INFORMATION PROVIDED —
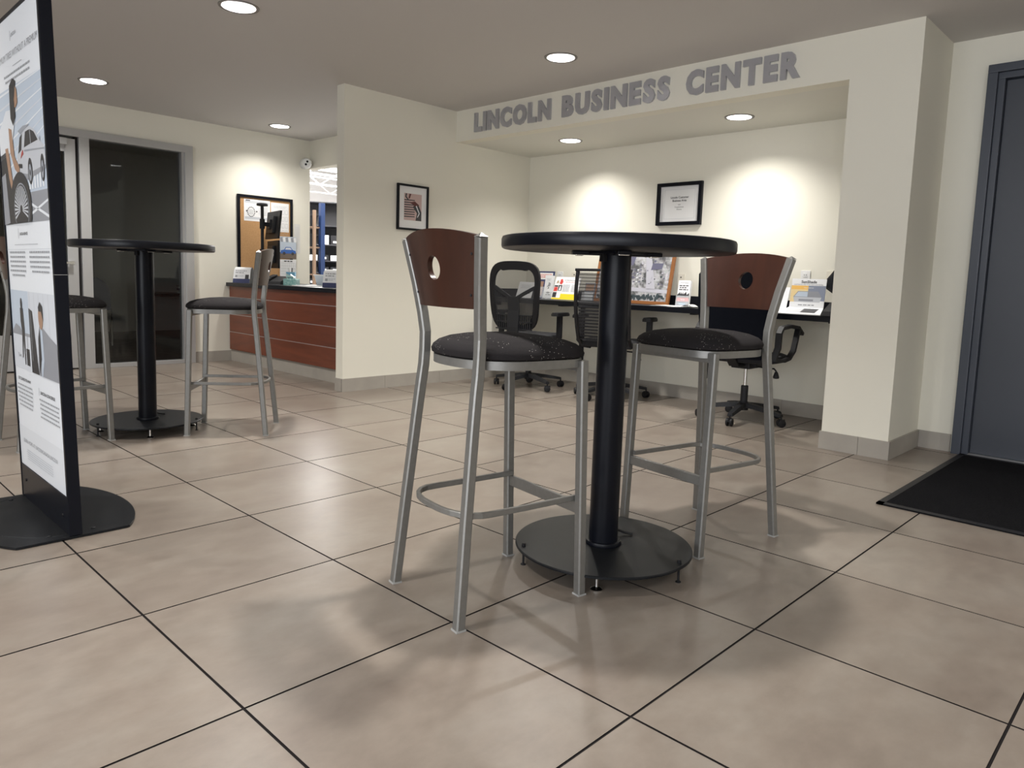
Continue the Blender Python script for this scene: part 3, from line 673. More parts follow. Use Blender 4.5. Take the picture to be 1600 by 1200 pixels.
pr.text('GET CLEARED FOR AWAY', .04, .505, .016, INK, bold=.0004, width=W*.30).lines(.02, W*.40, .482, 6, .0165, .0062, GREYINK, ragged=.2)
pr.rect(W*.54, .475, W*.545, .505, GREYINK, 3).text('LINCOLN CONCIERGE', W*.57, .483, .016, INK, bold=.0004, width=W*.30).lines(W*.54, W-.03, .458, 5, .0165, .0062, GREYINK, ragged=.2)
pr.rect(.0, .151, W, .315, POSTER2, 1).text('LEARN MORE AT LINCOLNCANADA.LINCOLN', .06, .250, .022, GREYINK, width=W-.16).lines(.10, W-.16, .222, 5, .009, .0035, LINK, ragged=.05)
pr.build(pos, 'poster_print')

# ================================================================== door mat
mt_ = MB().box(3.50, 5.0, .12, 1.035, .001, .008, MAT, bev=.002)
for a in ((3.50, 3.535, .12, 1.035), (4.965, 5.0, .12, 1.035), (3.50, 5.0, .12, .15), (3.50, 5.0, 1.005, 1.035)): mt_.box(a[0], a[1], a[2], a[3], .001, .0085, BLACKP)
mo = mt_.build('door_mat'); tag(mo, 'black entrance mat lying on the tiles before the slate blue door', 'mat')

# ================================================================== alcove desk
DX0, DZ = 5.0, .79
dk = thing('wall_desk', (5.23, 3.39, 0), 0, 'long black wall mounted desktop running the full width of the alcove', 'desk')
def loc(mb, o, name, **k):
    b = mb.build(name, o, **k); b.location = (-o.location[0], -o.location[1], -o.location[2]); return b
loc(MB().box(DX0, 5.468, 1.672, 5.108, DZ-.042, DZ, BLACKT, bev=.003), dk, 'desktop')
loc(MB().box(5.448, 5.468, 1.672, 5.108, DZ, DZ+.085, BLACKT, bev=.002), dk, 'backsplash')
loc(MB().box(DX0+.01, 5.448, 5.09, 5.108, DZ, DZ+.085, BLACKT, bev=.002), dk, 'side_splash')
for y in (2.98, 4.35, 1.9):
    b = MB().box(5.455, 5.469, y-.025, y+.025, .20, DZ-.042, BLACKM, bev=.002).box(5.12, 5.469, y-.02, y+.02, DZ-.056, DZ-.042, BLACKM, bev=.002)
    for z in (.24, .30, .50): b.lathe([(.005, 0), (.005, .002)], CHROME, 10, mx=Matrix.Translation((5.455, y, z)) @ Matrix.Rotation(R(-90), 4, 'Y'))
    loc(b, dk, 'bracket')
loc(MB().box(5.0, 5.07, 5.06, 5.109, DZ-.075, DZ-.042, GREYP, bev=.003), dk, 'cleat')

# outlets
def outlet(y, z, label, mt, kind):
    t = thing('wall_outlet', (5.469, y, z), 0, label, 'outlet', 'outlet plates over the alcove desk')
    MB().box(-.006, 0, -.036, .036, -.058, .058, mt, bev=.002).build('cover_plate', t)
    mb = MB()
    if kind == 'duplex':
        for zz in (-.024, .024): mb.box(-.0085, -.004, -.017, .017, zz-.015, zz+.015, mt, bev=.002).box(-.009, -.0075, -.009, -.006, zz-.005, zz+.006, BLACKP).box(-.009, -.0075, .006, .009, zz-.005, zz+.006, BLACKP)
    elif kind == 'jacks':
        for zz in (-.03, 0, .03): mb.lathe([(.006, 0), (.005, .004)], BLACKP, 12, mx=Matrix.Translation((-.006, 0, zz)) @ Matrix.Rotation(R(-90), 4, 'Y'))
    else: mb.box(-.0095, -.004, -.017, .017, -.034, .034, mt, bev=.002)
    mb.build('socket', t)
outlet(4.655, 1.00, 'white outlet plate above the narrow white leaflet stand', WHITEP, 'duplex')
outlet(4.475, 1.00, 'ivory jack plate above the yellow and white counter card', IVORY, 'jacks')
outlet(3.305, 1.00, 'ivory jack plate above the red and black brochure box', IVORY, 'jacks')
outlet(2.245, 1.045, 'white outlet plate behind the sunshade display', WHITEP, 'duplex')
outlet(2.055, 1.045, 'ivory plate partly behind the tilted black screen', IVORY, 'decor')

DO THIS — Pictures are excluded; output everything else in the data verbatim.

EXERCISE RESULT —
Continue the Blender Python script for this scene: part 3, from line 673. More parts follow. Use Blender 4.5. Take the picture to be 1600 by 1200 pixels.
pr.text('GET CLEARED FOR AWAY', .04, .505, .016, INK, bold=.0004, width=W*.30).lines(.02, W*.40, .482, 6, .0165, .0062, GREYINK, ragged=.2)
pr.rect(W*.54, .475, W*.545, .505, GREYINK, 3).text('LINCOLN CONCIERGE', W*.57, .483, .016, INK, bold=.0004, width=W*.30).lines(W*.54, W-.03, .458, 5, .0165, .0062, GREYINK, ragged=.2)
pr.rect(.0, .151, W, .315, POSTER2, 1).text('LEARN MORE AT LINCOLNCANADA.LINCOLN', .06, .250, .022, GREYINK, width=W-.16).lines(.10, W-.16, .222, 5, .009, .0035, LINK, ragged=.05)
pr.build(pos, 'poster_print')

# ================================================================== door mat
mt_ = MB().box(3.50, 5.0, .12, 1.035, .001, .008, MAT, bev=.002)
for a in ((3.50, 3.535, .12, 1.035), (4.965, 5.0, .12, 1.035), (3.50, 5.0, .12, .15), (3.50, 5.0, 1.005, 1.035)): mt_.box(a[0], a[1], a[2], a[3], .001, .0085, BLACKP)
mo = mt_.build('door_mat'); tag(mo, 'black entrance mat lying on the tiles before the slate blue door', 'mat')

# ================================================================== alcove desk
DX0, DZ = 5.0, .79
dk = thing('wall_desk', (5.23, 3.39, 0), 0, 'long black wall mounted desktop running the full width of the alcove', 'desk')
def loc(mb, o, name, **k):
    b = mb.build(name, o, **k); b.location = (-o.location[0], -o.location[1], -o.location[2]); return b
loc(MB().box(DX0, 5.468, 1.672, 5.108, DZ-.042, DZ, BLACKT, bev=.003), dk, 'desktop')
loc(MB().box(5.448, 5.468, 1.672, 5.108, DZ, DZ+.085, BLACKT, bev=.002), dk, 'backsplash')
loc(MB().box(DX0+.01, 5.448, 5.09, 5.108, DZ, DZ+.085, BLACKT, bev=.002), dk, 'side_splash')
for y in (2.98, 4.35, 1.9):
    b = MB().box(5.455, 5.469, y-.025, y+.025, .20, DZ-.042, BLACKM, bev=.002).box(5.12, 5.469, y-.02, y+.02, DZ-.056, DZ-.042, BLACKM, bev=.002)
    for z in (.24, .30, .50): b.lathe([(.005, 0), (.005, .002)], CHROME, 10, mx=Matrix.Translation((5.455, y, z)) @ Matrix.Rotation(R(-90), 4, 'Y'))
    loc(b, dk, 'bracket')
loc(MB().box(5.0, 5.07, 5.06, 5.109, DZ-.075, DZ-.042, GREYP, bev=.003), dk, 'cleat')

# outlets
def outlet(y, z, label, mt, kind):
    t = thing('wall_outlet', (5.469, y, z), 0, label, 'outlet', 'outlet plates over the alcove desk')
    MB().box(-.006, 0, -.036, .036, -.058, .058, mt, bev=.002).build('cover_plate', t)
    mb = MB()
    if kind == 'duplex':
        for zz in (-.024, .024): mb.box(-.0085, -.004, -.017, .017, zz-.015, zz+.015, mt, bev=.002).box(-.009, -.0075, -.009, -.006, zz-.005, zz+.006, BLACKP).box(-.009, -.0075, .006, .009, zz-.005, zz+.006, BLACKP)
    elif kind == 'jacks':
        for zz in (-.03, 0, .03): mb.lathe([(.006, 0), (.005, .004)], BLACKP, 12, mx=Matrix.Translation((-.006, 0, zz)) @ Matrix.Rotation(R(-90), 4, 'Y'))
    else: mb.box(-.0095, -.004, -.017, .017, -.034, .034, mt, bev=.002)
    mb.build('socket', t)
outlet(4.655, 1.00, 'white outlet plate above the narrow white leaflet stand', WHITEP, 'duplex')
outlet(4.475, 1.00, 'ivory jack plate above the yellow and white counter card', IVORY, 'jacks')
outlet(3.305, 1.00, 'ivory jack plate above the red and black brochure box', IVORY, 'jacks')
outlet(2.245, 1.045, 'white outlet plate behind the sunshade display', WHITEP, 'duplex')
outlet(2.055, 1.045, 'ivory plate partly behind the tilted black screen', IVORY, 'decor')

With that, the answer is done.